Page 67 - Barbara Merry - The Splicing Handbook
P. 67
TOOLS & MATERIALS
1 length of 1 × 5½ × 24-inch wood (for
base) (25 × 140 × 610 mm)
2 pieces of common 2 × 8s
(actual dimensions 15/8 × 7½ inches/
41 × 190 mm), 5½ inches (140 mm) long
2 hinges
2 Perko #769 clamp stays
(available at any good marine store)
6 wood screws, #8 × 2 ½ inches (64 mm)
Screws for hinges and clamp stays
2 bolts (cap screws) 5/16 × 2 ½ inches
(8 × 64 mm)
¼ inch (6 mm) square head bolt
1 pair of 6-inch (150 mm) pointed-nose vise grips
1 pair of 6-inch (150 mm) regular vise grips
2 pieces of ½-inch (12 mm) copper tubing,
¾ inch (19 mm) long
Start by drilling a ½-inch (12 mm) hole through each 2 × 8, centered at
midlength (2¾ inches/70 mm from either end) and approximately 1½ inches (38
mm) down from the top edge. Along the lower semicircular arc, 2 inches (50
mm) from the center of each ½-inch hole, drill about five 5/16-inch (8 mm)
holes.
Next, saw off the tops of the two 2 × 8s and save. The cuts should be 1½
inches (38 mm) down from the top edges, through the centers of the ½-inch (12
mm) holes.
Install the saved tops, using the hinges and the clamp stays.

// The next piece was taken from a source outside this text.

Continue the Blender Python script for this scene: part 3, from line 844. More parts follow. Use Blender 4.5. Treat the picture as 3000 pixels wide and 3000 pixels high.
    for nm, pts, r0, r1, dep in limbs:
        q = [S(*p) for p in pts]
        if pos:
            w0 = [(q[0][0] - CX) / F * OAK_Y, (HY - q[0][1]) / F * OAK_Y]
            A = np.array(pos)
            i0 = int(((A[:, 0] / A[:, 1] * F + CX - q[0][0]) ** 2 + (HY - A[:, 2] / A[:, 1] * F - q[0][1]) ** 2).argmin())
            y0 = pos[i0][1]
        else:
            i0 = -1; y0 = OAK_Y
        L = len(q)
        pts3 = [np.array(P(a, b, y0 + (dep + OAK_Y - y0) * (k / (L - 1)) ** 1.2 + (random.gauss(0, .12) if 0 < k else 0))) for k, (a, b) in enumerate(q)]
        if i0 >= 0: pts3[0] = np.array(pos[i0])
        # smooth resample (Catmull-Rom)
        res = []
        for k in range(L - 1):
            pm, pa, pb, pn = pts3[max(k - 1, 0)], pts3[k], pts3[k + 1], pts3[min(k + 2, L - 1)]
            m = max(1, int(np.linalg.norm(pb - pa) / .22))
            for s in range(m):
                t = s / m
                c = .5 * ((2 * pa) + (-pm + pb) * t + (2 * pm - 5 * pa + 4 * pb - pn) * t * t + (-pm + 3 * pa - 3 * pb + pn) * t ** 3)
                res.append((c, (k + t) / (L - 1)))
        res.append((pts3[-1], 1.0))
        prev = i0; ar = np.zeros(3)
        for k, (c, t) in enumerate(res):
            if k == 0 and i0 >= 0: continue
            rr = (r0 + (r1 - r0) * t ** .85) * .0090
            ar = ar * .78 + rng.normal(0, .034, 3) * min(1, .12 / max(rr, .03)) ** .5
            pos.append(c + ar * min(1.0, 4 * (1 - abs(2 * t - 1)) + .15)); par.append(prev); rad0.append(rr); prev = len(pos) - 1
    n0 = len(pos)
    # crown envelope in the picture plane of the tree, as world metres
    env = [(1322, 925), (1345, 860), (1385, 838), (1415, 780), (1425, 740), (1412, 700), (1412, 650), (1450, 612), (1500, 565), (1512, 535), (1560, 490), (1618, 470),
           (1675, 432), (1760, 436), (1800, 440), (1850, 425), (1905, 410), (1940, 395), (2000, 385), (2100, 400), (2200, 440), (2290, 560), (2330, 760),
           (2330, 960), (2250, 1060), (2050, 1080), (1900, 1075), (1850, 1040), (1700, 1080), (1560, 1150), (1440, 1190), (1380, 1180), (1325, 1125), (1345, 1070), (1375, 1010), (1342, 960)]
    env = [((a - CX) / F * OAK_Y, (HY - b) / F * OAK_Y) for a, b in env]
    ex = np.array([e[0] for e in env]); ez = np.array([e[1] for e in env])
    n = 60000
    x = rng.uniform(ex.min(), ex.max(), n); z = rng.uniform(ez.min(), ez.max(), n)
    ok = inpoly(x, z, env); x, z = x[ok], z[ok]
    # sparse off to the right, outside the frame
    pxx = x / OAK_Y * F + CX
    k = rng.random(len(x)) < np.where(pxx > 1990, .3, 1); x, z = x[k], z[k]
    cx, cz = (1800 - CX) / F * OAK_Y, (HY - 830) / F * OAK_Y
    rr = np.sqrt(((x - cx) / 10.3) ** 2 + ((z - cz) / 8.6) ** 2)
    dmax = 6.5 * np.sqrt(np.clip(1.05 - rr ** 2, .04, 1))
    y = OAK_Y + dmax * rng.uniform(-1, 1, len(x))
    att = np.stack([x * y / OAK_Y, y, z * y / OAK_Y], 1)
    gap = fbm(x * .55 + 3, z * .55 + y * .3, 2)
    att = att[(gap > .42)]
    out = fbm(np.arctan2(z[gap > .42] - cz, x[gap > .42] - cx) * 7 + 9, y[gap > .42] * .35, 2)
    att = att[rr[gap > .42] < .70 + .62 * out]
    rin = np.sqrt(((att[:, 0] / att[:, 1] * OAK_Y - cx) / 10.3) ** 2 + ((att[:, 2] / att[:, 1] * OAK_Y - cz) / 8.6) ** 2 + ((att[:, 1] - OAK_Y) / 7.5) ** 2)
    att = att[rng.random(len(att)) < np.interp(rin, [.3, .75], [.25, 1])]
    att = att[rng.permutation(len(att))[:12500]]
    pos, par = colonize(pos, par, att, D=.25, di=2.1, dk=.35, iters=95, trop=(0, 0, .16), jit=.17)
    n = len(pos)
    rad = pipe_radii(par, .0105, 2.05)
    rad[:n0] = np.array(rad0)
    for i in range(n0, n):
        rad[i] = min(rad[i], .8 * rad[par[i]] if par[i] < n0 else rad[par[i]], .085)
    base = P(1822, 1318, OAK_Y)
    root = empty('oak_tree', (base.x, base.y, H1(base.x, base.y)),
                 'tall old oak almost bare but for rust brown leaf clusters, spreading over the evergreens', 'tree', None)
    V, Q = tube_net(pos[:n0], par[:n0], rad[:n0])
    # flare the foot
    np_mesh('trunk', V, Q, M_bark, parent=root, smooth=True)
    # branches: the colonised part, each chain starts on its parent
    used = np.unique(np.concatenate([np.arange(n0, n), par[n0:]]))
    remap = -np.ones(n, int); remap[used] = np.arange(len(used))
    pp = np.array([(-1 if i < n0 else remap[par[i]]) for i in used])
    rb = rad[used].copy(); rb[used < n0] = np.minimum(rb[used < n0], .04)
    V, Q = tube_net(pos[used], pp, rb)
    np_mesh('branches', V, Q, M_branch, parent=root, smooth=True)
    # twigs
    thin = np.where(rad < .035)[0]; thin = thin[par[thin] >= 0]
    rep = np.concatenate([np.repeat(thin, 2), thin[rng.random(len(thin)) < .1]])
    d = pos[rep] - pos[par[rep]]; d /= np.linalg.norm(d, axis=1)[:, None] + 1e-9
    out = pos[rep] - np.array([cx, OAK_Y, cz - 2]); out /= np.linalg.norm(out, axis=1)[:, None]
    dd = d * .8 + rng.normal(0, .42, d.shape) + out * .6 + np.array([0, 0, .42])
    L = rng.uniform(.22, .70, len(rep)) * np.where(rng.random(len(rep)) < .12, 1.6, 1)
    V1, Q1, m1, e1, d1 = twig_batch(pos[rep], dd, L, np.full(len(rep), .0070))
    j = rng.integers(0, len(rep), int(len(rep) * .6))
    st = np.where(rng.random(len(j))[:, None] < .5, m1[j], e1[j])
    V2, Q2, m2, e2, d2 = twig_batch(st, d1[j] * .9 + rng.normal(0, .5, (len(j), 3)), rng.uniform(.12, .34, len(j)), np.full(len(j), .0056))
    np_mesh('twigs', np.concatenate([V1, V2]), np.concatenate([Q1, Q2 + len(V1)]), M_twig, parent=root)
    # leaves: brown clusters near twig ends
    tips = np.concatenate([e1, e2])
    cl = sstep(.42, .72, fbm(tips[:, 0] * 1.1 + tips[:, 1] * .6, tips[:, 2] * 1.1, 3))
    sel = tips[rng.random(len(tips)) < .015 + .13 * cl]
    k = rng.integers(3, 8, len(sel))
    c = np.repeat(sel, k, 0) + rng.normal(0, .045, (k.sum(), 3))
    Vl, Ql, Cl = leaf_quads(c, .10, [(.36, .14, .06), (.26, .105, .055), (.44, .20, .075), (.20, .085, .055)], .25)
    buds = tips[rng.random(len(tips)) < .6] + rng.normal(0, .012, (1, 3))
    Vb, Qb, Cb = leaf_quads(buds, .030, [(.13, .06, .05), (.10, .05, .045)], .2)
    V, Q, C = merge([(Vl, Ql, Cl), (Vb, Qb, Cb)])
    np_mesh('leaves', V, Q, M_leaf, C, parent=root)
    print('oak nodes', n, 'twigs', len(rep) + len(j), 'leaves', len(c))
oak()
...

Now screw the two 2 × 8s upright to the 24-inch (610 mm) piece of wood
using the #8 × 2½-inch (64 mm) screws. On my jig, I installed one of the 2 × 8s
1 inch (25 mm) from one end, and the other 6 inches (150 mm) from the other
end, but these dimensions are a matter of preference. Leaving some space at the
ends will allow you to clamp the jig to a work surface.
Once the jig is together, you will realize that you no longer have two true ½-
inch (12 mm) holes where the wire and rope go through, because the board was
cut directly at the holes. It will be beneficial if you run your ½-inch drill through
them again while they are clamped shut.